Jetzt sind wir gerüstet und können endlich unsere kleine Truppe im Kampf testen. Als Crash-Test-Dummy dient eine kleine Gruppe Banditen, die sich in die Nähe der Stadt verirrt hat. Wir nehmen die Verfolgung auf und konfrontieren die schlecht ausgerüsteten Plünderer im Wald. Bis hierhin funktioniert alles wie gewohnt und ist funktional identisch mit Mount & Blade: Warband. Auf dem Schlachtfeld jedoch haben wir nun viel mehr Optionen, unsere Kämpfer zu kommandieren. Wir können Formationen bilden, einen Rückzug befehlen, und vieles mehr. Bevor wir unsere Kämpfer auf die armen Banditen loslassen, versuchen wir uns selbst einmal im Kampf – das ist schließlich eines der wichtigsten Features in Mount & Blade.
Pferd und Schwert[]
Den ersten Banditen erwischen wir mit einem Wurfspeer vom Pferd aus, und der ist überhaupt nicht begeistert. Statt wie in Warband eine steife Todesanimation abzuspielen, wird er von unserem Speer physikalisch korrekt zu Boden geworfen. Das Kampfsystem funktioniert dabei grundlegend genau wie in Warband, wird jedoch durch viele kleine Neuerungen wie die Möglichkeit, mehrere Feinde zu treffen und die Berechnung des Berührungspunktes unserer Waffe aufgewertet. Das visuelle und akustische Feedback fühlt sich fantastisch an. Als wir mit unserem Pferd in die Formation der Banditen krachen, werden diese von unserem Pferd nahezu überrannt. Jetzt befehlen wir dem Rest unserer Gurkentruppe, sich ebenfalls nützlich zu machen, und gemeinsam wischen wir mit den bemitleidenswerten Banditen den Boden.
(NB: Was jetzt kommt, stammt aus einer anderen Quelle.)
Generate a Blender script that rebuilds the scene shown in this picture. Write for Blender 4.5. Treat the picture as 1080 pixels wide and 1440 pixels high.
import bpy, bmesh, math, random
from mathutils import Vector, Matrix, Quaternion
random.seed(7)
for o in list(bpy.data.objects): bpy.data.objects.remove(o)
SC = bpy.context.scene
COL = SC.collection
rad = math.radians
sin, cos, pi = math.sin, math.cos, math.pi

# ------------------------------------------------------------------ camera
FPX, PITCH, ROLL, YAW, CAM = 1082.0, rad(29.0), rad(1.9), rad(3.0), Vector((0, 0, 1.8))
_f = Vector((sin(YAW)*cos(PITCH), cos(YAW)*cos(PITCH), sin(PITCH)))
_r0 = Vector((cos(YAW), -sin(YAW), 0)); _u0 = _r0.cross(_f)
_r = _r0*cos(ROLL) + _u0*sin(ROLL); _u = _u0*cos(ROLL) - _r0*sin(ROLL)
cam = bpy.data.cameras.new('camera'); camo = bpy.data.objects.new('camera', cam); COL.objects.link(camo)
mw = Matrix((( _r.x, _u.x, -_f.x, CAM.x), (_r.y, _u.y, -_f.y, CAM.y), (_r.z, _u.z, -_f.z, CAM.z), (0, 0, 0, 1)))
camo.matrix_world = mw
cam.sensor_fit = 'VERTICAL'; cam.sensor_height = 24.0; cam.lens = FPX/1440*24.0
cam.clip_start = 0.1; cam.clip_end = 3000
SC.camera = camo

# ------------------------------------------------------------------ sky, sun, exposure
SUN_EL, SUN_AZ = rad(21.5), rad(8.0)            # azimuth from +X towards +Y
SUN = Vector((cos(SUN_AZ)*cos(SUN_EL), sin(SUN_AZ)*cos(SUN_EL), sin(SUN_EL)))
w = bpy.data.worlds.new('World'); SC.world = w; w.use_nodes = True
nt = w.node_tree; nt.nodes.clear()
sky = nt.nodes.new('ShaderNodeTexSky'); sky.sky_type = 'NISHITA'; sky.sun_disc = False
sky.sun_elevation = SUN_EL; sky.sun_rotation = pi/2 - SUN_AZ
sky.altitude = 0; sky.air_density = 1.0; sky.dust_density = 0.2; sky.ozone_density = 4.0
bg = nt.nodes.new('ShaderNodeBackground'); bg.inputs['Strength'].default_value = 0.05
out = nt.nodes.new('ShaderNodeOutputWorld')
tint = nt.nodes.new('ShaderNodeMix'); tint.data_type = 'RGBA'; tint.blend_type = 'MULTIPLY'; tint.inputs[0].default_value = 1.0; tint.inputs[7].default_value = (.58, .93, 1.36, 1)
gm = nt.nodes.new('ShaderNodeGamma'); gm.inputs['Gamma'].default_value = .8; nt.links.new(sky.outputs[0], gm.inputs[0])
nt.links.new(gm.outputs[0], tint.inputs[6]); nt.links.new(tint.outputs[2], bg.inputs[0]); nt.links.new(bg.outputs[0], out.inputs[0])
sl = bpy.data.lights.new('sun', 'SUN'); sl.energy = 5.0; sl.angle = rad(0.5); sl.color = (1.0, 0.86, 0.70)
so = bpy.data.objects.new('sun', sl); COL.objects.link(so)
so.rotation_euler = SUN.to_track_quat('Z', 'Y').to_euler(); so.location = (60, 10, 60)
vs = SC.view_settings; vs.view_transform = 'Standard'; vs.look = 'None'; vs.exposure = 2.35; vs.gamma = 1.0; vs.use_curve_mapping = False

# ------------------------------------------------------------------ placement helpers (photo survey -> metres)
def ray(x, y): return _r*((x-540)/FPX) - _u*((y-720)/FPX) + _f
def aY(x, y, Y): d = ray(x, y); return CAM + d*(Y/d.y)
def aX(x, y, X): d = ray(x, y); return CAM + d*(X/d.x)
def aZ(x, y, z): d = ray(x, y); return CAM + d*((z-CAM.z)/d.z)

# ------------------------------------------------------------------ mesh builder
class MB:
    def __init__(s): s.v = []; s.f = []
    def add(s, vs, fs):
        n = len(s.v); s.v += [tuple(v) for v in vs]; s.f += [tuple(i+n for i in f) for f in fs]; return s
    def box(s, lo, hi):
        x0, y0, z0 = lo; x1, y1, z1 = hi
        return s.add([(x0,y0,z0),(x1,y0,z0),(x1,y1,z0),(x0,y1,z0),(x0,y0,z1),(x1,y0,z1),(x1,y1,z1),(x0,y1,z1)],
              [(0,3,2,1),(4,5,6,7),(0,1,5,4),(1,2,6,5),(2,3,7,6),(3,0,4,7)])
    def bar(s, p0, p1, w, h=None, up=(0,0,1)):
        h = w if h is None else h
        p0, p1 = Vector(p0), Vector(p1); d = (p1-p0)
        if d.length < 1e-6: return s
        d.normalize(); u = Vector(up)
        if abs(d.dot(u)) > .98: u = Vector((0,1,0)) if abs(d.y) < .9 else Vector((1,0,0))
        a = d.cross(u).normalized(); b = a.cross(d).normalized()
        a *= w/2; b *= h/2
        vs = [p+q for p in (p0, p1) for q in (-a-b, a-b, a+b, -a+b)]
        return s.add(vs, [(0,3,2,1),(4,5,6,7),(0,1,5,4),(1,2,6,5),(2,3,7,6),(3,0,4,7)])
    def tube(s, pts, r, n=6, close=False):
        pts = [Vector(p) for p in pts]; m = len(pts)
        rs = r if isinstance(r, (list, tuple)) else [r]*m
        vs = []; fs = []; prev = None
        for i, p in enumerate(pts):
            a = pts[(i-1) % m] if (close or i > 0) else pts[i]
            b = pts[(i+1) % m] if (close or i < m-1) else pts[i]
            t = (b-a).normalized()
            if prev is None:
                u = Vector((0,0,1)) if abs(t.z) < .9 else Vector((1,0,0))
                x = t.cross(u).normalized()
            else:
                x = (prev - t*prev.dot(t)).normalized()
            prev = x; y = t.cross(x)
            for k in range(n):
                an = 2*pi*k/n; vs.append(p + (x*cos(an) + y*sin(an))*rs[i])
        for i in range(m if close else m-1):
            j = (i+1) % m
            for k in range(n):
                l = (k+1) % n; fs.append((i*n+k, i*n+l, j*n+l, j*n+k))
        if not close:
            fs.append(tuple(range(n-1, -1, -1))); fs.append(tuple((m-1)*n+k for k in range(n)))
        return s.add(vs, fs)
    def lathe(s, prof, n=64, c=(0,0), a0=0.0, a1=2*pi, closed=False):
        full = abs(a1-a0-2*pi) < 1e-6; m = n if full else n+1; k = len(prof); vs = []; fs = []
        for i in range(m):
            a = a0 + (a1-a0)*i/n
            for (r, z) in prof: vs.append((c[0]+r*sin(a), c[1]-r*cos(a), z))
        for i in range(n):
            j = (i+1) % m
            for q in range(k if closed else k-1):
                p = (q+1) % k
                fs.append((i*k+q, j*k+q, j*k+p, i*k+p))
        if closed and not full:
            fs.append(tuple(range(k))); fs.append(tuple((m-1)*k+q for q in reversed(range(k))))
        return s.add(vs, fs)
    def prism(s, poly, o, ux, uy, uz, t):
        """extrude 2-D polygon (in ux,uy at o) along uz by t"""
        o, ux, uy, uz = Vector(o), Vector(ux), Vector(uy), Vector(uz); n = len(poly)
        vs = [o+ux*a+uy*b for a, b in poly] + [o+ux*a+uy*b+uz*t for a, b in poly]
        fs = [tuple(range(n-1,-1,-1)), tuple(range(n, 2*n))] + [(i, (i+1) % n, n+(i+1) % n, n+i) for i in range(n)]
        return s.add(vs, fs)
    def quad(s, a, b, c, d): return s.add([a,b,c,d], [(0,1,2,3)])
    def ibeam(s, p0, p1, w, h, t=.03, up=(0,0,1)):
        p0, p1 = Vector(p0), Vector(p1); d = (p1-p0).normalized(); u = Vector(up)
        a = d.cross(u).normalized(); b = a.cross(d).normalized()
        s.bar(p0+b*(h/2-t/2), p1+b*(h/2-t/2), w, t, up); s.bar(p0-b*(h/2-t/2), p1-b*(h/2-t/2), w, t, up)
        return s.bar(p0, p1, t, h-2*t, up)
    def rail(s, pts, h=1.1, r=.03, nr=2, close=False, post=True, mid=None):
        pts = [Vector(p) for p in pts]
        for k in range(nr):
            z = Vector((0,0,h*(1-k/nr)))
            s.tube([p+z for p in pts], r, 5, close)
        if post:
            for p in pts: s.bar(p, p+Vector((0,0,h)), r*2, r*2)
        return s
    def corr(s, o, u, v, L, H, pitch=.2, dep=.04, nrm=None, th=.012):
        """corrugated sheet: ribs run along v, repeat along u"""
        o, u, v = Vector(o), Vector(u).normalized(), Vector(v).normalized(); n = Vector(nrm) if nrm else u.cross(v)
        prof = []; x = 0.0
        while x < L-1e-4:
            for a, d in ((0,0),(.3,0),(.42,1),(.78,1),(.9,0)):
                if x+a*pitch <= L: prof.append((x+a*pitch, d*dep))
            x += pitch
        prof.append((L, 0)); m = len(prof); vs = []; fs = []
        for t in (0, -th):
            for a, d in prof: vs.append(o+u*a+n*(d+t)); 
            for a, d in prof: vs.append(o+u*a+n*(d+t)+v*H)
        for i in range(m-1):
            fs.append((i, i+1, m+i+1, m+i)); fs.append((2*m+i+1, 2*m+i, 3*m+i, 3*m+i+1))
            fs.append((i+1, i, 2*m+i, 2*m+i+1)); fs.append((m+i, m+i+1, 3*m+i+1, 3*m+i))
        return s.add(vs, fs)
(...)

Als Belohnung winken Geld, Ruhm und die Ausrüstung unserer Feinde. Doch damit nicht genug, denn einige der Banditen haben die Konfrontation überlebt. Pech im Unglück für sie, denn wir nehmen sie kurzerhand gefangen und verkaufen sie in der nächsten Stadt an einen Sklavenhändler. Auch das geht in Bannerlord nun aus dem Stadtmenü heraus, und wir müssen nicht mehr die halbe Welt bereisen, um einen solchen Händler zu finden. Mit der Ausbeute aus dem Kampf heuern wir ein paar zusätzliche Kämpfer an und rüsten die existierenden Truppen auf. Unsere Armee nimmt langsam Form an, denn nun haben wir auch endlich zwei ausgebildete Reiter und ein paar Bogenschützen.
Alles hat ein Ende[]
Unzufrieden mit unserem letzten Showkampf, suchen wir uns eine neue Herausforderung und stoßen schließlich in der Nähe eines Dorfes auf ein großes Banditenversteck. Mit vereinten Kräften gelingt es unserem Trupp nach einem erbitterten Kampf, die Banditen zu vertreiben und ihre Vorräte zu plündern. Mit dabei: Mehr Pferde für unsere Reiterei und ein paar coole Rüstungsteile. Bevor wir unsere Beute auf dem Marktplatz verscherbeln können, ist die Demo jedoch leider auch schon vorbei.
In knapp 30 Minuten haben wir neue Freunde (und Feinde) gefunden, uns auf heimtückische Weise 2000 Denare verdient, eine kleine Armee aufgestellt und sind zum Albtraum der Banditen von Ortysia geworden. Es hätte jedoch auch ganz anders laufen können: Was wäre geschehen, wenn wir für die gerechte Sache gekämpft hätten? Welche Gefährten hätten wir in fernen Ländern entdecken können? Hätten wir statt einem sklaventreibenden Raubritter auch einen pompösen Händler spielen können, um unser Vermögen aufzubauen? Oder vielleicht einen berüchtigten Turnierkämpfer? Wer weiß, vielleicht hätten wir auch einen Platz in der imperialen Armee gefunden. All diese Fragen machen deutlich, wo die Stärken der Mount-&-Blade-Reihe liegen: In den endlosen Möglichkeiten, die aus dem Zusammenspiel der eigenen Fantasie und der Spielwelt erwachsen. Und nie hat das besser geklappt und schöner ausgesehen als in Bannerlord. Auch wenn wir noch ein paar Jahre warten müssen, können wir dies mit der Gewissheit tun, dass TaleWorlds gerade den nächsten großen Sandbox-RPG-Hit bastelt.